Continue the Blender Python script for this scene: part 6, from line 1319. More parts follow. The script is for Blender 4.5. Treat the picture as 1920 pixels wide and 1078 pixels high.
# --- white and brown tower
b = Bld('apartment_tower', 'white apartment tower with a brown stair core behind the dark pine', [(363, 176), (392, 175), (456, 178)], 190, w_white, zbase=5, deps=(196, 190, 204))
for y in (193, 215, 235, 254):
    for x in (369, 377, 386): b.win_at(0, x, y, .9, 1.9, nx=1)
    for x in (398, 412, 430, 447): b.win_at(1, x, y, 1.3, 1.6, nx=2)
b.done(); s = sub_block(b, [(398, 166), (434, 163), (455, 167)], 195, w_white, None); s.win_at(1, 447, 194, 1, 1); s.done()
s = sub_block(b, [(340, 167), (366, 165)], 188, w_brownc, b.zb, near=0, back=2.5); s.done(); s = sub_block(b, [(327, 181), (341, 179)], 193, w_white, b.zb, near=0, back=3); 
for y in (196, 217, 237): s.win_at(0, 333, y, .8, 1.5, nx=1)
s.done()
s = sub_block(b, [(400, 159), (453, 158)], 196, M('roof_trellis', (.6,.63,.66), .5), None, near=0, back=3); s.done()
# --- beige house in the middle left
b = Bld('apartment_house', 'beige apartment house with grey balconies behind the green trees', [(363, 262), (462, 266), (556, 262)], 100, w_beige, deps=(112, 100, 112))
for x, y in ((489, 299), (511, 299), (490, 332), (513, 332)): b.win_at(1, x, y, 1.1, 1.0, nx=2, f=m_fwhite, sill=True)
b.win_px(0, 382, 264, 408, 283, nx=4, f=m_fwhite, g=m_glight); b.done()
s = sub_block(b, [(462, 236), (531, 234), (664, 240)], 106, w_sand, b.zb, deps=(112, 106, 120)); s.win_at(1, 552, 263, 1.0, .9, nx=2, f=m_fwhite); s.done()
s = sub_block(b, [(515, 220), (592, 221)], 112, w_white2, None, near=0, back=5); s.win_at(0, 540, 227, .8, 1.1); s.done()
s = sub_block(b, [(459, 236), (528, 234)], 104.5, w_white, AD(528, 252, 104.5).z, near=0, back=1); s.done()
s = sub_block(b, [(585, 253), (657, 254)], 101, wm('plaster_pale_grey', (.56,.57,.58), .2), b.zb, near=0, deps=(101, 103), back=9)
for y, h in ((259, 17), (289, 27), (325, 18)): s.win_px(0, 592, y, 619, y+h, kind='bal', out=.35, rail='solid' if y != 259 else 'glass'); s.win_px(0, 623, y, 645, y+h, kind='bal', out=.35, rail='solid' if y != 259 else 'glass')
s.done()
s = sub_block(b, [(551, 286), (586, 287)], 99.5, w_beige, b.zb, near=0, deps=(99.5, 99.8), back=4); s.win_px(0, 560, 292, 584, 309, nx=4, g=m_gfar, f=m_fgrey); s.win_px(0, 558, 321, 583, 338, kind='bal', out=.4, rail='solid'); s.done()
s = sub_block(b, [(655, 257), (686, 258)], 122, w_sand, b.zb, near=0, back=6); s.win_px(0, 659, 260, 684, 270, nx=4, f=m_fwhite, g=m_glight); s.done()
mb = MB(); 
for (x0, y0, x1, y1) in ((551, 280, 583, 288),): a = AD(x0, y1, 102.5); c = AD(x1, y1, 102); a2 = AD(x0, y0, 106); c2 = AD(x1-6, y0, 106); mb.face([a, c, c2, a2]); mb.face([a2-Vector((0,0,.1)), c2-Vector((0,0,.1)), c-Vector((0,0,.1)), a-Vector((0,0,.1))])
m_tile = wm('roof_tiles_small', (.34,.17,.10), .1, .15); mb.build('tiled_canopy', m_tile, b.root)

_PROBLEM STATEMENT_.
Copy out each line above, character for character.

_FINAL RESULT_.
Continue the Blender Python script for this scene: part 6, from line 1319. More parts follow. The script is for Blender 4.5. Treat the picture as 1920 pixels wide and 1078 pixels high.
# --- white and brown tower
b = Bld('apartment_tower', 'white apartment tower with a brown stair core behind the dark pine', [(363, 176), (392, 175), (456, 178)], 190, w_white, zbase=5, deps=(196, 190, 204))
for y in (193, 215, 235, 254):
    for x in (369, 377, 386): b.win_at(0, x, y, .9, 1.9, nx=1)
    for x in (398, 412, 430, 447): b.win_at(1, x, y, 1.3, 1.6, nx=2)
b.done(); s = sub_block(b, [(398, 166), (434, 163), (455, 167)], 195, w_white, None); s.win_at(1, 447, 194, 1, 1); s.done()
s = sub_block(b, [(340, 167), (366, 165)], 188, w_brownc, b.zb, near=0, back=2.5); s.done(); s = sub_block(b, [(327, 181), (341, 179)], 193, w_white, b.zb, near=0, back=3); 
for y in (196, 217, 237): s.win_at(0, 333, y, .8, 1.5, nx=1)
s.done()
s = sub_block(b, [(400, 159), (453, 158)], 196, M('roof_trellis', (.6,.63,.66), .5), None, near=0, back=3); s.done()
# --- beige house in the middle left
b = Bld('apartment_house', 'beige apartment house with grey balconies behind the green trees', [(363, 262), (462, 266), (556, 262)], 100, w_beige, deps=(112, 100, 112))
for x, y in ((489, 299), (511, 299), (490, 332), (513, 332)): b.win_at(1, x, y, 1.1, 1.0, nx=2, f=m_fwhite, sill=True)
b.win_px(0, 382, 264, 408, 283, nx=4, f=m_fwhite, g=m_glight); b.done()
s = sub_block(b, [(462, 236), (531, 234), (664, 240)], 106, w_sand, b.zb, deps=(112, 106, 120)); s.win_at(1, 552, 263, 1.0, .9, nx=2, f=m_fwhite); s.done()
s = sub_block(b, [(515, 220), (592, 221)], 112, w_white2, None, near=0, back=5); s.win_at(0, 540, 227, .8, 1.1); s.done()
s = sub_block(b, [(459, 236), (528, 234)], 104.5, w_white, AD(528, 252, 104.5).z, near=0, back=1); s.done()
s = sub_block(b, [(585, 253), (657, 254)], 101, wm('plaster_pale_grey', (.56,.57,.58), .2), b.zb, near=0, deps=(101, 103), back=9)
for y, h in ((259, 17), (289, 27), (325, 18)): s.win_px(0, 592, y, 619, y+h, kind='bal', out=.35, rail='solid' if y != 259 else 'glass'); s.win_px(0, 623, y, 645, y+h, kind='bal', out=.35, rail='solid' if y != 259 else 'glass')
s.done()
s = sub_block(b, [(551, 286), (586, 287)], 99.5, w_beige, b.zb, near=0, deps=(99.5, 99.8), back=4); s.win_px(0, 560, 292, 584, 309, nx=4, g=m_gfar, f=m_fgrey); s.win_px(0, 558, 321, 583, 338, kind='bal', out=.4, rail='solid'); s.done()
s = sub_block(b, [(655, 257), (686, 258)], 122, w_sand, b.zb, near=0, back=6); s.win_px(0, 659, 260, 684, 270, nx=4, f=m_fwhite, g=m_glight); s.done()
mb = MB(); 
for (x0, y0, x1, y1) in ((551, 280, 583, 288),): a = AD(x0, y1, 102.5); c = AD(x1, y1, 102); a2 = AD(x0, y0, 106); c2 = AD(x1-6, y0, 106); mb.face([a, c, c2, a2]); mb.face([a2-Vector((0,0,.1)), c2-Vector((0,0,.1)), c-Vector((0,0,.1)), a-Vector((0,0,.1))])
m_tile = wm('roof_tiles_small', (.34,.17,.10), .1, .15); mb.build('tiled_canopy', m_tile, b.root)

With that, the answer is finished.